Usage of the mobile Web is overtaking the conventional Web that we’ve been accessing from desktop and laptop computers since the beginning of Internet time (or rather, the last 20 years of it). But does that mean the end of the Web browser as the universal platform for accessing online resources? Many people have looked at the rise of the app store concept and the boom in application development for Apple’s iOS platform, Google Android and others. Some even say the Web is ‘dead meat’. They’ve extrapolated a trend that sees us all abandoning the browser and entrusting our online activities to proprietary platforms owned by Apple, Google or even Facebook. I don’t think that’s how the future is going to pan out. HTML5 is leading the fightback on behalf of the universal Web, and the signs are starting to emerge that it will eventually win the battle for supremacy.
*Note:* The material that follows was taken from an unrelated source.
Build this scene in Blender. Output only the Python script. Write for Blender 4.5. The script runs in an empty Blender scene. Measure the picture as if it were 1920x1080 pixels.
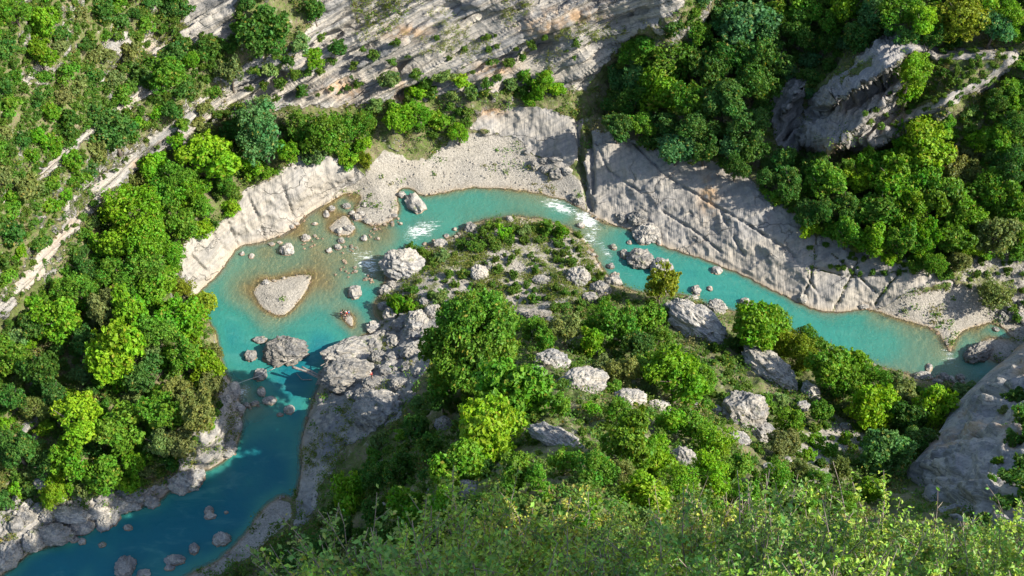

I’m emboldened in this prediction by my memories of what happened the last time the conventional wisdom said that carefully nurtured walled gardens would eventually replace the jumbled chaos of the open Web. Back in the late 1990s, media companies were falling over themselves to set up their own proprietary enclaves on the Web, all believing that the AOL model was the one to emulate. That misguided belief in blind loyalty to a trusted location on the Web, by the way, is at the heart of Yahoo!’s continuing strategic confusion and is why I continue to naysay Facebook’s ultimate dominance, despite seemingly overwhelming evidence to the contrary.
Here’s why these walled gardens fail to live up to their early promise. In the evolution of a new shared platform, whether it be the Web, the mobile Web, or the social Web, the early successes are achieved by companies that can control the environment they offer to the first consumers. That control allows them to manage how they deliver the innovations of the new platform. People don’t know what to expect and haven’t learn how to master these new capabilities, so they eagerly embrace the controlled environment of a proprietary platform.
But once people start to learn the new skills and habits of the environment, they become more confident and demanding. Meanwhile, the underlying shared platform begins to evolve a richer standards-based environment that replicates many of the innovations of the first movers. New resources come on stream on the shared platform and, because it’s open, innovation can flourish and the choice available rapidly overtakes what’s offered by the proprietary first movers. Their walled gardens begin to give up their huge populations and eventually, bled dry by the exodus over many years, they finally relent and reluctantly adopt the open platform they sought for too long to supplant.
As HTML5 takes shape, we’re now entering the first phase of this move away from proprietary platforms in the mobile web. It’s no surprise that users prefer the proprietary environments today, when so many of the richer user experiences are simply not available in present-day mobile web browsers. HTML5 changes that, as Salesforce.com [a client, see disclosure] showed off very eloquently last month in its preview of its HTML5 toolkit.
Yesterday, SlideShare revealed its move to HTML5, citing developer resource and app store lock-in as factors in its decision. These early adopters are just a trickle for now, but they will embolden many others to follow suit, and before long, the trickle will become a flood. In retrospect, Apple’s decision not to implement Flash on iOS — which created a huge incentive for everyone else to collaborate to rapidly bring out HTML5 to plug the gap — may turn out to have been one of the worst tactical judgements in computing history. Nothing is more inimical to the survival of a proprietary platform than the widespread adoption of an open alternative that wins over large numbers of developers.
Of course there will be new innovations on show at next week’s anticipated iPhone 5 launch. For a while, Apple will continue to profit mightily from the leadership it has established with its groundbreaking iOS platform and astonishing devices (I have an iPhone and iPad and love them both). But already, the first cracks in the wall are visible. In the long term, HTML5 will sweep away Apple’s proprietary walled garden. Let’s hope the company handles the outcome better than AOL did.